EMEA achieves the largest increase in sales among the world regions at 41 percent
Global real estate transaction volume reached $185 billion in the first quarter of 2025, up 34 percent year-on-year. This is the result of JLL’s latest report “Global Real Estate Perspective”. The EMEA region in particular showed an above-average performance with an increase of 41 percent to 55 billion US dollars, with Germany making a significant contribution to this positive result with growth of 39 percent to eight billion US dollars.
Investors continue to focus on the living and industrial & logistics sectors, but retail properties also recorded growing investment activity in the first quarter of 2025. Against the backdrop of geopolitical challenges and weaker economic growth forecasts, not only in Europe, building and tenant quality continue to play an important role in investment decisions.
However, the strong growth in the UK (up 83 percent to USD 19 billion) was significantly influenced by a one-off effect: the purchase of 36,000 military apartments by the British Ministry of Defence for USD 7.5 billion was the largest residential property transaction.
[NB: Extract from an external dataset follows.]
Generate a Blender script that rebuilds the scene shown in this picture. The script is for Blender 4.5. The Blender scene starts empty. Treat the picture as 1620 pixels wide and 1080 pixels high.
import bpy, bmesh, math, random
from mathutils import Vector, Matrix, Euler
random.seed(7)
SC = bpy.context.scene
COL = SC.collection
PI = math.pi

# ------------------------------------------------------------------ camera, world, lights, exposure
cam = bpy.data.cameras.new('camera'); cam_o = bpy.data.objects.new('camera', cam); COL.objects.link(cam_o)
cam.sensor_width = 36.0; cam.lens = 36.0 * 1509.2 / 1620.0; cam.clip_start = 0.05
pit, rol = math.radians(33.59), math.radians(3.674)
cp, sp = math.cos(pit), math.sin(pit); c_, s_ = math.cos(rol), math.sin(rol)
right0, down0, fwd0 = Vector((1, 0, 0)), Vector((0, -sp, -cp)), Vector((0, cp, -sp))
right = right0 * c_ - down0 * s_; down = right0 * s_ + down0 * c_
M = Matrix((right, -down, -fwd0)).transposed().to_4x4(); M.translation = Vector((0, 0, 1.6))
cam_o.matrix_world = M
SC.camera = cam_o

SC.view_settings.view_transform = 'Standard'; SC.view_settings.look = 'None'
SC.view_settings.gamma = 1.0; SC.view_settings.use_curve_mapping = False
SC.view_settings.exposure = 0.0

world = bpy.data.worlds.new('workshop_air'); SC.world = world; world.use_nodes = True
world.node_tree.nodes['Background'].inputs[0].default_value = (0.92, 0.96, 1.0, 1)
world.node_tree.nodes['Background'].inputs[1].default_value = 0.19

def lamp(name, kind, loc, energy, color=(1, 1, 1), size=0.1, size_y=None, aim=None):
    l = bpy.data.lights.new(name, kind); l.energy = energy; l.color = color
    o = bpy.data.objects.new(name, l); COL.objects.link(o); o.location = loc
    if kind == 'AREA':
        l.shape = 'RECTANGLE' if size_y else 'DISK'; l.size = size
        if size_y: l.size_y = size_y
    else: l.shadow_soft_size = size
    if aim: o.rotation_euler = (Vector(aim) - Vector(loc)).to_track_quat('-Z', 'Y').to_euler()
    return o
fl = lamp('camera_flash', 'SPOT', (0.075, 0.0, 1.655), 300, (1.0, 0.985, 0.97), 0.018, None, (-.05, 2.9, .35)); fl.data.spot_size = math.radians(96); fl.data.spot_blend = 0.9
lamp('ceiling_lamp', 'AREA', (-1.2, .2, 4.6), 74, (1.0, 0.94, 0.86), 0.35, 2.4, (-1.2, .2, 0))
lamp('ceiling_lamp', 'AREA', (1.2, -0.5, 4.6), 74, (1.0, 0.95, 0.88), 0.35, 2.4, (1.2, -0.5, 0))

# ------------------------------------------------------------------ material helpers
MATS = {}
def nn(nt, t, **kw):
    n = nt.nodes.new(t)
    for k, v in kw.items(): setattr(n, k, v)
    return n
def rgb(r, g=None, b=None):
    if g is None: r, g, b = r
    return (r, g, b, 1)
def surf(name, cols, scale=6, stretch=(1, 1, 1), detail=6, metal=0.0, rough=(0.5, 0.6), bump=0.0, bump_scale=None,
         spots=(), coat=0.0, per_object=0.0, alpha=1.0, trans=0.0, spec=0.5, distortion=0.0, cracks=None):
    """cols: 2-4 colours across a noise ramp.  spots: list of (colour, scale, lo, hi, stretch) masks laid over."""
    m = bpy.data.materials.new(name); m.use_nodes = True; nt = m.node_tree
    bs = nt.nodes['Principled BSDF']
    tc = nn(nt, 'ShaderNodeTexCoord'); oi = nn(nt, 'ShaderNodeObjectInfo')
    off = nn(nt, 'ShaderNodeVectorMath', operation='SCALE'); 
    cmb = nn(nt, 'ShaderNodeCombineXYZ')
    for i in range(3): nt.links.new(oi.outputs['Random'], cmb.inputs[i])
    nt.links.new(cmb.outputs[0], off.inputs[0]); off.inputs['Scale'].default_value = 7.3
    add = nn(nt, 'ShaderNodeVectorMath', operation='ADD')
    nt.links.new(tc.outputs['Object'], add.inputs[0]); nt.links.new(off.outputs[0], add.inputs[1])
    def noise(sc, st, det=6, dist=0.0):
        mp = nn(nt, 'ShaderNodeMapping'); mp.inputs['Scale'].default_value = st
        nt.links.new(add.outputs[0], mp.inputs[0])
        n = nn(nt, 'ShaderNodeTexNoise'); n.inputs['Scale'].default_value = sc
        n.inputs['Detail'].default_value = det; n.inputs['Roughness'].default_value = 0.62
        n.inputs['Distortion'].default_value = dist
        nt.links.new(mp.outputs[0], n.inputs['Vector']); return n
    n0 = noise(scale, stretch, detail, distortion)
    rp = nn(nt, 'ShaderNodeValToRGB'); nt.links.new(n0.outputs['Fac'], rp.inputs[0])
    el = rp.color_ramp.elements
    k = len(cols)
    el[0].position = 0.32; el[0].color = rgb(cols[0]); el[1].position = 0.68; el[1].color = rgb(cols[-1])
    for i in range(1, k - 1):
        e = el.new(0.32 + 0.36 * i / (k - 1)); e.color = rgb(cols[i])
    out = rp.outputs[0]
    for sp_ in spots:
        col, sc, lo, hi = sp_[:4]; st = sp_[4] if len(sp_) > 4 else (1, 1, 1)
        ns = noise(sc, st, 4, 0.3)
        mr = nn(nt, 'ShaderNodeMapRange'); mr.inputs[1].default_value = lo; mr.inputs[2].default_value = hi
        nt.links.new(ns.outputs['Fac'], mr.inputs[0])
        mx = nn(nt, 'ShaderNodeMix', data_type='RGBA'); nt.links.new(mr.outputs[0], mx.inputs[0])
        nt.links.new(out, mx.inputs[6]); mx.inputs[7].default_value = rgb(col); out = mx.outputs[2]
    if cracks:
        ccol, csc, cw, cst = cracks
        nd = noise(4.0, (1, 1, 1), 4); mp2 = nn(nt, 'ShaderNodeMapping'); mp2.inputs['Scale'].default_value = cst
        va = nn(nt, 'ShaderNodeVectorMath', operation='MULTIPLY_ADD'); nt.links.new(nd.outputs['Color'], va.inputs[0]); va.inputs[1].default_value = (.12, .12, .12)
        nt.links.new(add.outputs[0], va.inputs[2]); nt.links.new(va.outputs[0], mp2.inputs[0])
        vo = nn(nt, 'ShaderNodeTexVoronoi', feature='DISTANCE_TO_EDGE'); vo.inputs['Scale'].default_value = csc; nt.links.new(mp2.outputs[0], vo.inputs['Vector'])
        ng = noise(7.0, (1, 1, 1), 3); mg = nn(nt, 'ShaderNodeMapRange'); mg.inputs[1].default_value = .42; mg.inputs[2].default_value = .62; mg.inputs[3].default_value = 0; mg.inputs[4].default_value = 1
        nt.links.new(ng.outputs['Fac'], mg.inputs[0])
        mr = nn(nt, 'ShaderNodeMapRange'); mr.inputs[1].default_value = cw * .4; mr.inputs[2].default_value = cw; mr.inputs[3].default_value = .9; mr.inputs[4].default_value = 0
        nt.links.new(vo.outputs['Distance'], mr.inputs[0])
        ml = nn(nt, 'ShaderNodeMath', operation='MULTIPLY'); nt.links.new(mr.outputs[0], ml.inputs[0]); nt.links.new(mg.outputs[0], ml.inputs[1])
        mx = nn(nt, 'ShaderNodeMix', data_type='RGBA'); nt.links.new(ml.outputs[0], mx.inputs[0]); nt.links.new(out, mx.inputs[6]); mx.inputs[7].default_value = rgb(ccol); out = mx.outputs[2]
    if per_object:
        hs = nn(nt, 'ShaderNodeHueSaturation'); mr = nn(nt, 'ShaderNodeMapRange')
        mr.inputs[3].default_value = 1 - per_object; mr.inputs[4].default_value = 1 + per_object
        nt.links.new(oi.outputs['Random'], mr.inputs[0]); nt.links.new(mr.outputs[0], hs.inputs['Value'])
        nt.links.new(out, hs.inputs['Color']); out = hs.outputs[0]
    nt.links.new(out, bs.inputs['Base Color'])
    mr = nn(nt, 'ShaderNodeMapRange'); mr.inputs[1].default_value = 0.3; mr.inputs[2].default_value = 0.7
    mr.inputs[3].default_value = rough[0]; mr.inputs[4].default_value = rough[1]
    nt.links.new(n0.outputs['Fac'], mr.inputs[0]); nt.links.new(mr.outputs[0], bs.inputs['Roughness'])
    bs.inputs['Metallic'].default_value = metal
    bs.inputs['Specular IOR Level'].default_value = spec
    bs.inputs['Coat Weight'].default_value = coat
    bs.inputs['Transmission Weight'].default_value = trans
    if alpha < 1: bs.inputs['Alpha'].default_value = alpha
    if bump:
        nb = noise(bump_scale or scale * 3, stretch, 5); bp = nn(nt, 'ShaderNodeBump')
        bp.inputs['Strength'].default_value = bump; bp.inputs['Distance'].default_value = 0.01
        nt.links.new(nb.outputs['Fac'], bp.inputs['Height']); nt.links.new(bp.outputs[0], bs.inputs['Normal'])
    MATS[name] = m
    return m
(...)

Without this deal, growth in the UK would have been much more moderate at just nine percent, and the EMEA market as a whole would also have seen lower growth at 22 percent. In France, the transaction volume rose by 32 percent to five billion US dollars.
The significant increase in cross-border investment is remarkable. In the EMEA region, volume increased by 51 percent compared to the first quarter of 2024. This trend is also reflected globally, where cross-border investment increased by 57 percent, reaching the highest level of a first quarter since 2022.

Japan and South Korea on growth course, China weakens
In the Asia-Pacific region, transaction volume increased by 20 percent to $36 billion, led by Japan (up 20 percent to $14 billion) and South Korea (up 58 percent to $7 billion). China, on the other hand, recorded a decline of 33 percent due to weaker economic sentiment and geopolitical concerns.
Despite the positive performance in the first quarter, the market remains uncertain due to geopolitical tensions and economic volatility. The recently announced tariff measures could particularly affect the logistics sector and influence rental decisions in some markets. The consequence: “Investors are therefore more cautious in evaluating transactions and lowering their expectations of rental growth for the coming quarters,” says Hela Hinrichs.